--- START OF Data entries ---

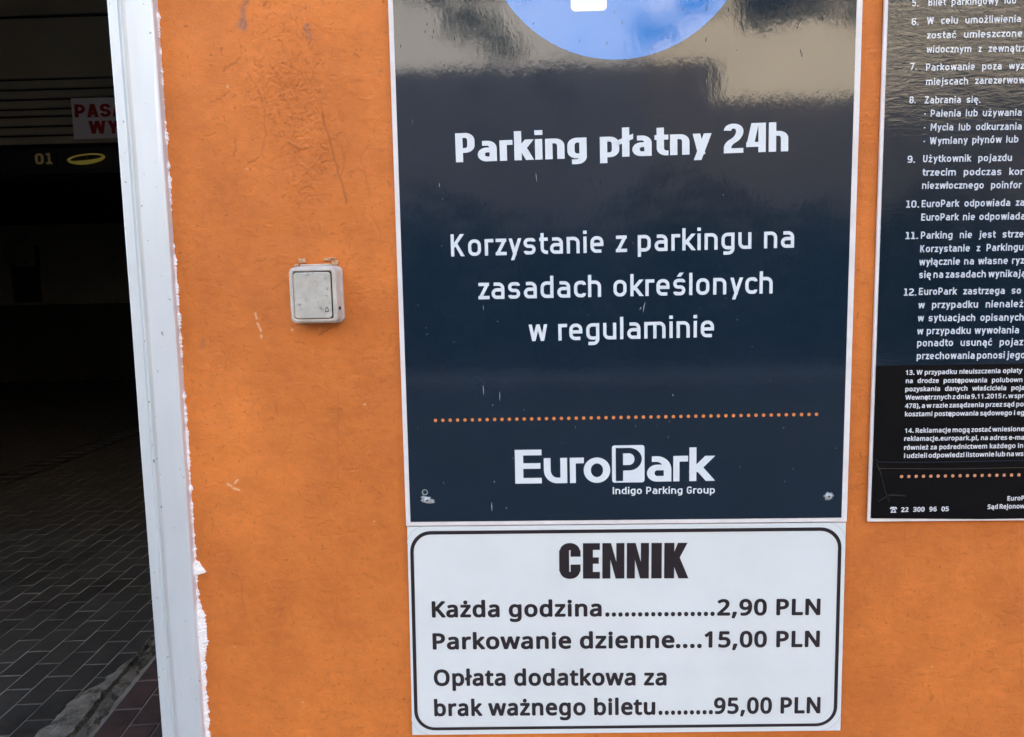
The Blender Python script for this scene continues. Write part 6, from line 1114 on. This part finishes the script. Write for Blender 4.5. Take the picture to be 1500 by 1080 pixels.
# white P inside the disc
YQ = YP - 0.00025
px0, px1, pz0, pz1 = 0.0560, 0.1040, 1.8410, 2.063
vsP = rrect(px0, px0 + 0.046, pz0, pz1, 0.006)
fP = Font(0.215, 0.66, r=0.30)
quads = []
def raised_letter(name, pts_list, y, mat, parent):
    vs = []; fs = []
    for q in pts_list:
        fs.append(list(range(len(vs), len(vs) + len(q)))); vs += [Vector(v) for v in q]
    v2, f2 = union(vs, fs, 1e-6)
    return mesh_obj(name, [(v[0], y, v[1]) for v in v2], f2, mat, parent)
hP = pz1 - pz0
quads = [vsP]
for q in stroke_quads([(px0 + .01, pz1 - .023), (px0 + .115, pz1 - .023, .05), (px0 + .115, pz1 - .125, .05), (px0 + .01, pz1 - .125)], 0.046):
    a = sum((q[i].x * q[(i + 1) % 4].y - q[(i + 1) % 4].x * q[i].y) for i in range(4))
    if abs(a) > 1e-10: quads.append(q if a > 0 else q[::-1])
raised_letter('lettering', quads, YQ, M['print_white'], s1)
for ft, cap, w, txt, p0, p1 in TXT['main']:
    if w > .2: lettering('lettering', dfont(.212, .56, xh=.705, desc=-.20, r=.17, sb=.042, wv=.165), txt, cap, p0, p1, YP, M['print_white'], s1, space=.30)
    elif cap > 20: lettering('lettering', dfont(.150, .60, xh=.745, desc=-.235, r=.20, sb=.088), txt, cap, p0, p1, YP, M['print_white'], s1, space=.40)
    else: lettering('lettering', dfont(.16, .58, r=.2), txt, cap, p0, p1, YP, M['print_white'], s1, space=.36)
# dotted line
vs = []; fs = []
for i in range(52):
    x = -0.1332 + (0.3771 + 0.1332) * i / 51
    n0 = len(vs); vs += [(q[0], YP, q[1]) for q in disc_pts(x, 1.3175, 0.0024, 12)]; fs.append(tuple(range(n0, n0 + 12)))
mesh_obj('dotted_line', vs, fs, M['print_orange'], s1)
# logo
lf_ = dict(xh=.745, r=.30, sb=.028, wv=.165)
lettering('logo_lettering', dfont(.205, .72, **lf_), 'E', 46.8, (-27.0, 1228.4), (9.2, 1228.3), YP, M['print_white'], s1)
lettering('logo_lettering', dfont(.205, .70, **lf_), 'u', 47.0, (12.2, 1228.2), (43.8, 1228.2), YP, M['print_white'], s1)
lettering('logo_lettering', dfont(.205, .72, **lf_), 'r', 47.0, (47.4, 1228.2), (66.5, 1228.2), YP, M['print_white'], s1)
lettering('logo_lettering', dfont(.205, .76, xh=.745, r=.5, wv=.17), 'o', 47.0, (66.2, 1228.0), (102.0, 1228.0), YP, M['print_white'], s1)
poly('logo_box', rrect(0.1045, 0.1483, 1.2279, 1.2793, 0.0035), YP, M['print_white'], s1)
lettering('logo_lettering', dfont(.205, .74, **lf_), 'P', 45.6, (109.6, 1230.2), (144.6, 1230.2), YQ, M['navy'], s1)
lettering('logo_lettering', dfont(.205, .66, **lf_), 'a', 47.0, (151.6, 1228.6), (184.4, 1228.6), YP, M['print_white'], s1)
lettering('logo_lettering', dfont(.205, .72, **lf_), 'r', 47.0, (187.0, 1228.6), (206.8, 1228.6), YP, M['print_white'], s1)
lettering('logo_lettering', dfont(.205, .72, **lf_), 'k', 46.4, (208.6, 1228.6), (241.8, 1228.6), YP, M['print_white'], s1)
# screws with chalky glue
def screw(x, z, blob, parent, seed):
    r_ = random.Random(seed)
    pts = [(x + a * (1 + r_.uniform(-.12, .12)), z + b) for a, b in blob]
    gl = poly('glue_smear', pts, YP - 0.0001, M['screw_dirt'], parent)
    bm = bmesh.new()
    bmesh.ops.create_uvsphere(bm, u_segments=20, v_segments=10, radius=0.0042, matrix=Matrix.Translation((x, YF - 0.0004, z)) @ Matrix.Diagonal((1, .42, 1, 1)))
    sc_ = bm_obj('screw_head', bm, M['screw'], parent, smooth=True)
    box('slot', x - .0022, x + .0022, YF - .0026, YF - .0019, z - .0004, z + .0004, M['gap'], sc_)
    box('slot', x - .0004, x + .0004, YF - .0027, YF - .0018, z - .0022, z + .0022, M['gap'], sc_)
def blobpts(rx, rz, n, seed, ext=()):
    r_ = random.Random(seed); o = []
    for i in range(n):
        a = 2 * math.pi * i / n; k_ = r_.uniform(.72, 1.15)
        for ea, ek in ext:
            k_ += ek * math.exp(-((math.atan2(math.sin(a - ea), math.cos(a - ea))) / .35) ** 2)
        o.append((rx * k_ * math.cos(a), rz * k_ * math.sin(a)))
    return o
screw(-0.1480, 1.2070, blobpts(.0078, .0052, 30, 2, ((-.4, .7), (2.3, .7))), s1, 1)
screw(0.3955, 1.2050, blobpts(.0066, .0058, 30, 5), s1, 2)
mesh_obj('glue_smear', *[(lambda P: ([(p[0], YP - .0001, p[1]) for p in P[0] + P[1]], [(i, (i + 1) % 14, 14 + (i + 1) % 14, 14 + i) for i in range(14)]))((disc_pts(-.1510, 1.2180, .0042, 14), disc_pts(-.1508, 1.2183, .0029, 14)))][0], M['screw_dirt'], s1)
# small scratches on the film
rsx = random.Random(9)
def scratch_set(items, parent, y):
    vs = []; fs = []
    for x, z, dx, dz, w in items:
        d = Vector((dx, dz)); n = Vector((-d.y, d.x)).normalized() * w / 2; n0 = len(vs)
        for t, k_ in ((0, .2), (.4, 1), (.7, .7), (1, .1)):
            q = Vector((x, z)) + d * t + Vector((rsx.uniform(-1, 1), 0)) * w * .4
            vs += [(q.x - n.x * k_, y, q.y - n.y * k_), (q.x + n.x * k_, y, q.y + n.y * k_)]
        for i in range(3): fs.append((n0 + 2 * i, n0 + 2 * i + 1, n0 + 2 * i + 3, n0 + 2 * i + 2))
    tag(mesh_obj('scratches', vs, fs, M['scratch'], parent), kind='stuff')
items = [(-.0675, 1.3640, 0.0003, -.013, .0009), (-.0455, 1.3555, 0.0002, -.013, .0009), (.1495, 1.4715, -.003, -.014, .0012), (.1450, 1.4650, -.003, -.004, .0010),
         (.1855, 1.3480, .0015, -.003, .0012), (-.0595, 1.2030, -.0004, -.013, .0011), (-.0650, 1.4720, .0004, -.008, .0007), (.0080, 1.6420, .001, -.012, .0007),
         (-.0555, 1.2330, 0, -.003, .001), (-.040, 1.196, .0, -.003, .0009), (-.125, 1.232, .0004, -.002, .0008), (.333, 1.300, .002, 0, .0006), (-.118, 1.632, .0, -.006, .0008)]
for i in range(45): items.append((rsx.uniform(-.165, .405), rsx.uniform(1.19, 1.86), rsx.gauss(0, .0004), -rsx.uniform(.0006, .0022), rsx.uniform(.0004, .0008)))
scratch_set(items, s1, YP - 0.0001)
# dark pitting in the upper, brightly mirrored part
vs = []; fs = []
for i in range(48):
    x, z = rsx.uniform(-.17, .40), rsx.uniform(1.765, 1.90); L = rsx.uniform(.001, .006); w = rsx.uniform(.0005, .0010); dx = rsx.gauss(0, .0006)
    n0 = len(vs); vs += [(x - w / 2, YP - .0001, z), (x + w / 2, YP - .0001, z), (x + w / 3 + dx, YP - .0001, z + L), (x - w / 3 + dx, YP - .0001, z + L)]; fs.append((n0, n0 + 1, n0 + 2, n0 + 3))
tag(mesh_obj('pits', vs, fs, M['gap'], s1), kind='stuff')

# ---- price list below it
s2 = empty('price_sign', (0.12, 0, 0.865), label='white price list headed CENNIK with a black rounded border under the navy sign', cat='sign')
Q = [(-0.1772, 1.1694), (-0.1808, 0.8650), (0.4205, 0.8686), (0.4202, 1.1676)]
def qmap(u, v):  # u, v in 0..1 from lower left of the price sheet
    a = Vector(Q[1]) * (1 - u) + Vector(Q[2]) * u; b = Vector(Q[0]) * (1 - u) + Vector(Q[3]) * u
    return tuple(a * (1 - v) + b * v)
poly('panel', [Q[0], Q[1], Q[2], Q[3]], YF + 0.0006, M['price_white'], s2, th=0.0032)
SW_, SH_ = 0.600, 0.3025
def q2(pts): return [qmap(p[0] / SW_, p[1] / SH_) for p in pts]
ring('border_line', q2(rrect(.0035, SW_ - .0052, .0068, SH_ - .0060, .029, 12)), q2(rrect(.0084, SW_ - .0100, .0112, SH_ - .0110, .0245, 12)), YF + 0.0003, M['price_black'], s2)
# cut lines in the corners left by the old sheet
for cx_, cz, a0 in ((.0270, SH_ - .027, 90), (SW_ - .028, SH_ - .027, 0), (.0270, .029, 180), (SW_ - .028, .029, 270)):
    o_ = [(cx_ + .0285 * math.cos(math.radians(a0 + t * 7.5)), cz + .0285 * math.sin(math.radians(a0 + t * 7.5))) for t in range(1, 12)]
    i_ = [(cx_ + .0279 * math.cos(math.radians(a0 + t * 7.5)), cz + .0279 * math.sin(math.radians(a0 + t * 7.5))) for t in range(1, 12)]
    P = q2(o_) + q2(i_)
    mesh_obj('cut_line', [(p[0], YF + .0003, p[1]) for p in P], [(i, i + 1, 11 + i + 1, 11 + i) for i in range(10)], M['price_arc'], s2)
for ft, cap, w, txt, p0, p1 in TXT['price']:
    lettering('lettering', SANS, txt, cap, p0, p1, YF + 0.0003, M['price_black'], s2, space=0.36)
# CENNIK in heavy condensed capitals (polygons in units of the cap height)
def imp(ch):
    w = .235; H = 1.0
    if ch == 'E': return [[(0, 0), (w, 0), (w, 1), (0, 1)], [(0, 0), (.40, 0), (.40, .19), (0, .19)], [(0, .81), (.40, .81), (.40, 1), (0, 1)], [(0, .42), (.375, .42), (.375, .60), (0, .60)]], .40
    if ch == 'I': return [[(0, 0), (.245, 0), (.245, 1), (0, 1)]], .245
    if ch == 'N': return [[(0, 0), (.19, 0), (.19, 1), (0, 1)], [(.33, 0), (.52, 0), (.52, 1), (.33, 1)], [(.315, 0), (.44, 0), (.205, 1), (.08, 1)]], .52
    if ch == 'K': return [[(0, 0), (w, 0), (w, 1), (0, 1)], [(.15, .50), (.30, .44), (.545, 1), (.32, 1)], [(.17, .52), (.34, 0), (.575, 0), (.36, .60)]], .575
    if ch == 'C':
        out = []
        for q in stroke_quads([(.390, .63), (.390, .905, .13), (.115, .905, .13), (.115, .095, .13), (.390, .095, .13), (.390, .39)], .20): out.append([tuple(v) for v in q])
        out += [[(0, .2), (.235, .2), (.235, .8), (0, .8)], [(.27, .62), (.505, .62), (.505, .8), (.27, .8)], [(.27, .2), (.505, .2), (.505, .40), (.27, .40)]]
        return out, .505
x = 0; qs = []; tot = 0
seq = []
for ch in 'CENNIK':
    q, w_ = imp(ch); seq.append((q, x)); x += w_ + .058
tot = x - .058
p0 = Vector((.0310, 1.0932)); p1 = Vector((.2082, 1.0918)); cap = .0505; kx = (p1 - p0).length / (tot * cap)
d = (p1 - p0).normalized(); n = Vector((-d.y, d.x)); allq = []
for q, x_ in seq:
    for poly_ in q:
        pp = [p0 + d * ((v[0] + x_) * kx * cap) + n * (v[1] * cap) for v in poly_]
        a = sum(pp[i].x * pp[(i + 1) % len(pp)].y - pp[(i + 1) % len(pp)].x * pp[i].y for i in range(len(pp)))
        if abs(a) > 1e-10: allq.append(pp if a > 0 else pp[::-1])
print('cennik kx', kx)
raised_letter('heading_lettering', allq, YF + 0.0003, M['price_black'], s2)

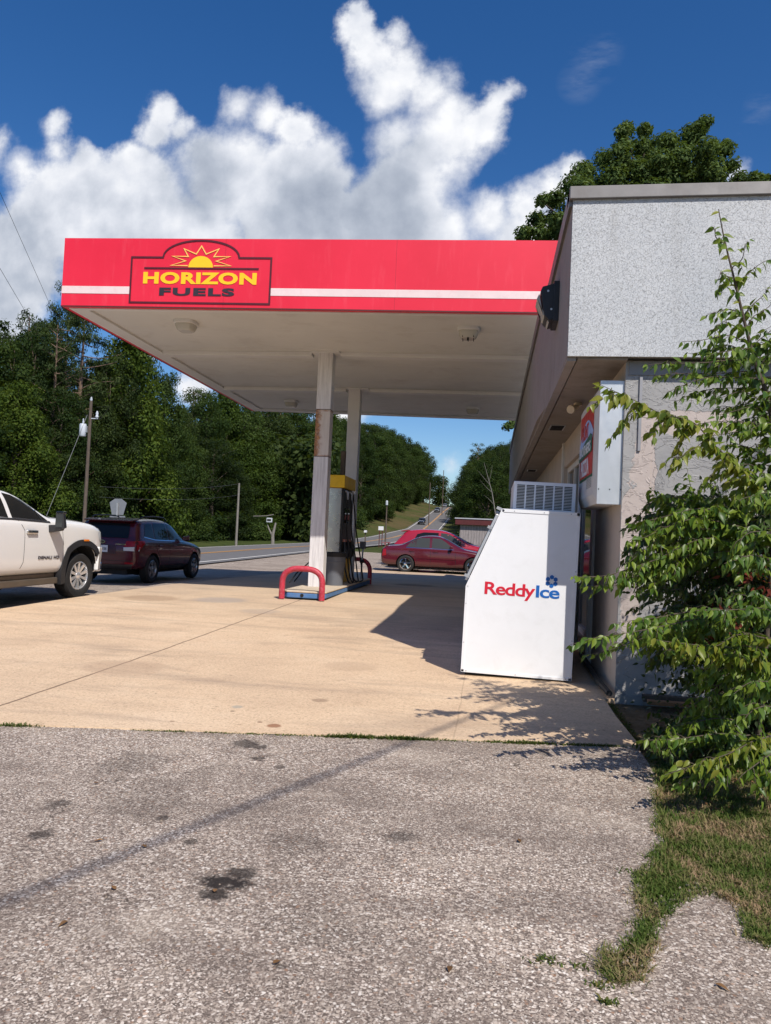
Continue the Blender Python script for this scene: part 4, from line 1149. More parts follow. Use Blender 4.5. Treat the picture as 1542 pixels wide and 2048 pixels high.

--- END OF Data entries ---

§ **Task brief**
Within the entries above, report how many lines include "picture", and keep the answer to the number.

§ **Task solution**
2